-- BEGIN Supplied data --
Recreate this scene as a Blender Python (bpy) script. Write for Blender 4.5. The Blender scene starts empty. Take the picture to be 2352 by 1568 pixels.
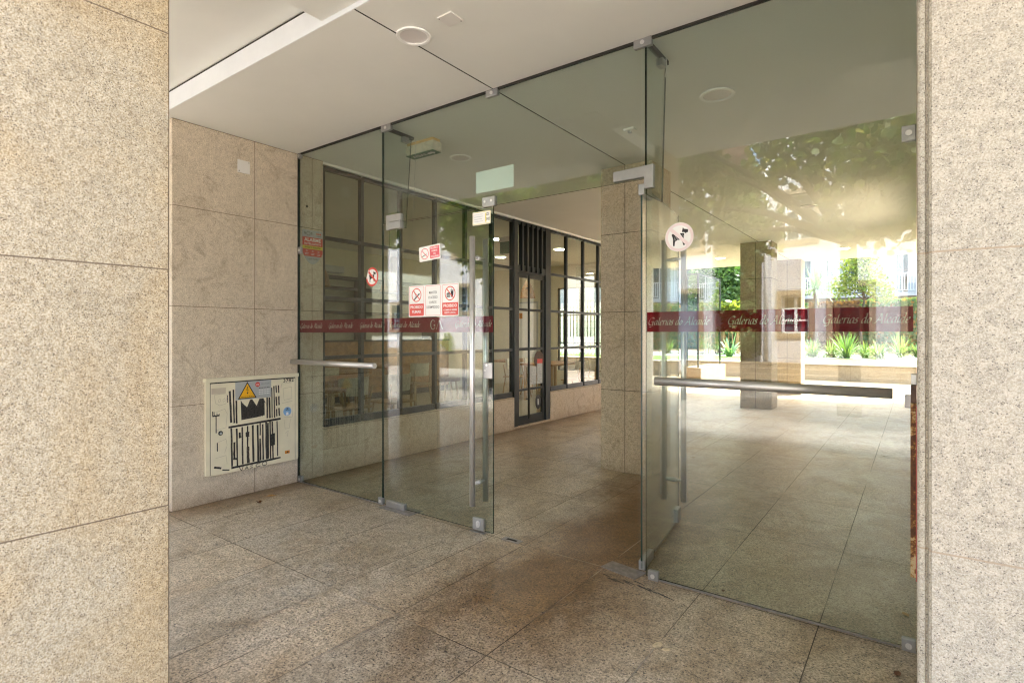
import bpy, bmesh, math, random
import numpy as np
from mathutils import Vector, Matrix
R = math.radians
sc = bpy.context.scene
col = sc.collection

# ---------------------------------------------------------------- camera
cam_d = bpy.data.cameras.new('camera'); cam = bpy.data.objects.new('camera', cam_d); col.objects.link(cam)
cam.location = (0, 0, 1.35)
cam.rotation_euler = (R(90), 0, R(36.28))
cam_d.sensor_width = 36.0
cam_d.lens = 1267.0/2352*36
cam_d.shift_y = -(784-765)/2352.0
cam_d.clip_start = 0.05; cam_d.clip_end = 500
sc.camera = cam

# ---------------------------------------------------------------- world, sun, exposure
SUN_EL, SUN_AZ = 60.0, 28.0           # azimuth measured clockwise from +Y
w = bpy.data.worlds.new('World'); sc.world = w; w.use_nodes = True
nt = w.node_tree; nt.nodes.clear()
sky = nt.nodes.new('ShaderNodeTexSky'); sky.sky_type = 'NISHITA'; sky.sun_disc = False
sky.sun_elevation = R(SUN_EL); sky.sun_rotation = R(SUN_AZ)
sky.air_density = 1.0; sky.dust_density = 6.0; sky.ozone_density = 1.0
hs = nt.nodes.new('ShaderNodeHueSaturation'); hs.inputs['Saturation'].default_value = 1.0
bg = nt.nodes.new('ShaderNodeBackground'); bg.inputs['Strength'].default_value = 0.15
wo = nt.nodes.new('ShaderNodeOutputWorld')
nt.links.new(sky.outputs[0], hs.inputs['Color']); nt.links.new(hs.outputs[0], bg.inputs['Color']); nt.links.new(bg.outputs[0], wo.inputs[0])
sl = bpy.data.lights.new('sun', 'SUN'); sl.energy = 2.4; sl.angle = R(5); sl.color = (1.0, 0.97, 0.93)
so = bpy.data.objects.new('sun', sl); col.objects.link(so)
sdir = Vector((math.sin(R(SUN_AZ))*math.cos(R(SUN_EL)), math.cos(R(SUN_AZ))*math.cos(R(SUN_EL)), math.sin(R(SUN_EL))))
so.rotation_euler = sdir.to_track_quat('Z', 'Y').to_euler(); so.location = sdir*30
sc.view_settings.view_transform = 'Standard'; sc.view_settings.look = 'None'
sc.view_settings.exposure = 3.5; sc.view_settings.gamma = 1.0
sc.render.engine = 'CYCLES'
cy = sc.cycles
cy.use_denoising = True; cy.denoiser = 'OPENIMAGEDENOISE'; cy.denoising_prefilter = 'ACCURATE'; cy.denoising_input_passes = 'RGB_ALBEDO_NORMAL'
sc.render.filter_size = 1.2; cy.filter_width = 1.2
cy.max_bounces = 14; cy.diffuse_bounces = 9; cy.glossy_bounces = 4; cy.transparent_max_bounces = 24; cy.transmission_bounces = 4
cy.sample_clamp_indirect = 8.0
cy.caustics_reflective = False; cy.caustics_refractive = False
rnd = random.Random(7)

# ---------------------------------------------------------------- node helpers
class N:
    def __init__(s, name):
        s.m = bpy.data.materials.new(name); s.m.use_nodes = True
        s.t = s.m.node_tree; s.t.nodes.clear()
        s.out = s.t.nodes.new('ShaderNodeOutputMaterial')
    def n(s, typ, **kw):
        nd = s.t.nodes.new('ShaderNode'+typ)
        for k, v in kw.items():
            if k.startswith('i_'):
                key = k[2:]
                key = int(key) if key.isdigit() else key.replace('_', ' ')
                s.set(nd.inputs[key], v)
            else: setattr(nd, k, v)
        return nd
    def set(s, sock, v):
        if hasattr(v, 'default_value') or hasattr(v, 'is_output'): s.t.links.new(v, sock)
        else: sock.default_value = v
    def math(s, op, a, b=None, c=None, clamp=False):
        nd = s.t.nodes.new('ShaderNodeMath'); nd.operation = op; nd.use_clamp = clamp
        for i, v in enumerate((a, b, c)):
            if v is not None: s.set(nd.inputs[i], v)
        return nd.outputs[0]
    def mix(s, f, a, b, mode='MIX'):
        nd = s.t.nodes.new('ShaderNodeMix'); nd.data_type = 'RGBA'; nd.blend_type = mode
        s.set(nd.inputs[0], f); s.set(nd.inputs[6], a); s.set(nd.inputs[7], b)
        return nd.outputs[2]
    def ramp(s, f, stops, interp='LINEAR'):
        nd = s.t.nodes.new('ShaderNodeValToRGB'); cr = nd.color_ramp; cr.interpolation = interp
        while len(cr.elements) < len(stops): cr.elements.new(0.5)
        for e, (p, c) in zip(cr.elements, stops):
            e.position = p; e.color = c if len(c) == 4 else (*c, 1)
        s.set(nd.inputs[0], f); return nd.outputs[0]
    def noise(s, vec, scale, detail=2, rough=0.5, dist=0.0, out=0):
        nd = s.n('TexNoise'); s.set(nd.inputs['Vector'], vec); nd.inputs['Scale'].default_value = scale
        nd.inputs['Detail'].default_value = detail; nd.inputs['Roughness'].default_value = rough
        nd.inputs['Distortion'].default_value = dist
        return nd.outputs[out]
    def pos(s): return s.n('NewGeometry').outputs['Position']
    def surf(s, sh): s.t.links.new(sh, s.out.inputs[0]); return s.m
    def bsdf(s, color, rough=0.6, metal=0.0, bump=None, bstr=0.2, bdist=0.002, spec=0.5, **kw):
        b = s.t.nodes.new('ShaderNodeBsdfPrincipled')
        s.set(b.inputs['Base Color'], color if not isinstance(color, tuple) or len(color) == 4 else (*color, 1))
        s.set(b.inputs['Roughness'], rough); b.inputs['Metallic'].default_value = metal
        b.inputs['Specular IOR Level'].default_value = spec
        for k, v in kw.items(): s.set(b.inputs[k], v)
        if bump is not None:
            bn = s.n('Bump'); bn.inputs['Strength'].default_value = bstr; bn.inputs['Distance'].default_value = bdist
            s.set(bn.inputs['Height'], bump); s.t.links.new(bn.outputs[0], b.inputs['Normal'])
        return b.outputs[0]

def plain(name, color, rough=0.5, metal=0.0, var=0.06, scale=6.0, spec=0.5, bump=0.0):
    k = N(name); p = k.pos()
    f = k.noise(p, scale, 4, 0.6)
    c = (*color, 1)
    d = tuple(max(0, v*(1-var*2.0)) for v in color) + (1,)
    u = tuple(min(1, v*(1+var)) for v in color) + (1,)
    cc = k.ramp(f, [(0.3, d), (0.7, u)])
    b = None
    if bump: b = k.noise(p, scale*8, 3)
    return k.surf(k.bsdf(cc, rough, metal, b, bump, spec=spec))

def granite(name, light, mid, dark, stain, joints=(), rough=0.75, speck=0.5, scale=1.0, jcol=(0.12, 0.08, 0.05), jw=0.0022,
            tone=False, patch=0.35, grime=0.35, spec=0.3, foot=0.0, foot_z=0.0, extra=None):
    """speckled granite; joints = list of (axis, value) thin dark lines, mostly grout at real positions"""
    k = N(name); p = k.pos()
    g1 = k.noise(p, 150*scale, 3, 0.75)
    g2 = k.noise(p, 260*scale, 2, 0.7)
    base = k.ramp(g1, [(0.40, mid), (0.49, tuple((a+b_)/2 for a, b_ in zip(mid, light))), (0.54, light), (0.72, tuple(min(1, v*1.10) for v in light))])
    # thin irregular biotite flecks
    n1 = k.noise(p, 135*scale, 4, 0.8, 2.2)
    n2 = k.noise(p, 38*scale, 2, 0.6)
    band_ = k.math('LESS_THAN', k.math('ABSOLUTE', k.math('SUBTRACT', n1, 0.5)), 0.030)
    fl = k.math('MULTIPLY', band_, k.ramp(n2, [(0.40, (0.12, 0.12, 0.12)), (0.62, (0.95, 0.95, 0.95))]))
    base = k.mix(k.math('MULTIPLY', fl, speck), base, (*dark, 1))
    vo = k.n('TexVoronoi'); k.set(vo.inputs['Vector'], p); vo.inputs['Scale'].default_value = 290*scale
    sp = k.n('SeparateColor'); k.t.links.new(vo.outputs['Color'], sp.inputs[0])
    base = k.mix(k.math('MULTIPLY', k.math('GREATER_THAN', sp.outputs[0], 0.955), speck), base, (*dark, 1))
    base = k.mix(k.math('MULTIPLY', k.math('GREATER_THAN', sp.outputs[1], 0.86), 0.5), base, tuple(min(1, v*1.25) for v in light)+(1,))
    big = k.noise(p, 1.5, 4, 0.6, 0.6)
    base = k.mix(k.math('MULTIPLY', k.ramp(big, [(0.44, (0, 0, 0)), (0.66, (1, 1, 1))]), patch), base, (*stain, 1), 'MULTIPLY')
    big2 = k.noise(p, 4.5, 6, 0.75, 1.2)
    base = k.mix(k.math('MULTIPLY', k.ramp(big2, [(0.52, (0, 0, 0)), (0.66, (1, 1, 1))]), grime), base, (0.60, 0.56, 0.52, 1), 'MULTIPLY')
    # odd dark pits and knots
    pit = k.noise(p, 11, 5, 0.8)
    base = k.mix(k.math('MULTIPLY', k.ramp(pit, [(0.70, (0, 0, 0)), (0.74, (1, 1, 1))]), 0.55), base, (0.35, 0.31, 0.27, 1), 'MULTIPLY')
    sx = k.n('SeparateXYZ'); k.t.links.new(p, sx.inputs[0])
    if foot:
        ft = k.math('ADD', sx.outputs[2], k.math('MULTIPLY', k.noise(p, 9, 4), 0.16))
        mf = k.n('MapRange'); k.set(mf.inputs[0], ft); mf.inputs[1].default_value = foot_z+0.06; mf.inputs[2].default_value = foot_z+0.24
        mf.inputs[3].default_value = foot; mf.inputs[4].default_value = 0
        base = k.mix(mf.outputs[0], base, (0.55, 0.45, 0.36, 1), 'MULTIPLY')
    bumpsrc = g2
    if tone:
        at = k.n('Attribute'); at.attribute_name = 'tone'
        base = k.mix(1.0, base, at.outputs['Color'], 'MULTIPLY')
    if extra: base = extra(k, p, sx, base)
    jm = None
    wob = k.math('MULTIPLY', k.math('SUBTRACT', k.noise(p, 3.0, 3), 0.5), 0.004)
    for ax, v in joints:
        d = k.math('ABSOLUTE', k.math('ADD', k.math('SUBTRACT', sx.outputs['XYZ'.index(ax)], v), wob))
        mm = k.math('LESS_THAN', d, jw)
        jm = mm if jm is None else k.math('MAXIMUM', jm, mm)
    if jm is not None:
        base = k.mix(k.math('MULTIPLY', jm, 0.85), base, (*jcol, 1))
        bumpsrc = k.math('SUBTRACT', g2, jm)
    if tone: rough = k.math('MULTIPLY_ADD', k.noise(p, 2.4, 5, 0.7), 0.5, 0.12)
    return k.surf(k.bsdf(base, rough, 0, bumpsrc, 0.35, 0.0015, spec=spec))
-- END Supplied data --
### Problem requirements:
Your task is to return the lines above, from the first one up to and including the line containing "col = sc.collection", minus any pictures.

### Output:
Recreate this scene as a Blender Python (bpy) script. Write for Blender 4.5. The Blender scene starts empty. Take the picture to be 2352 by 1568 pixels.
import bpy, bmesh, math, random
import numpy as np
from mathutils import Vector, Matrix
R = math.radians
sc = bpy.context.scene
col = sc.collection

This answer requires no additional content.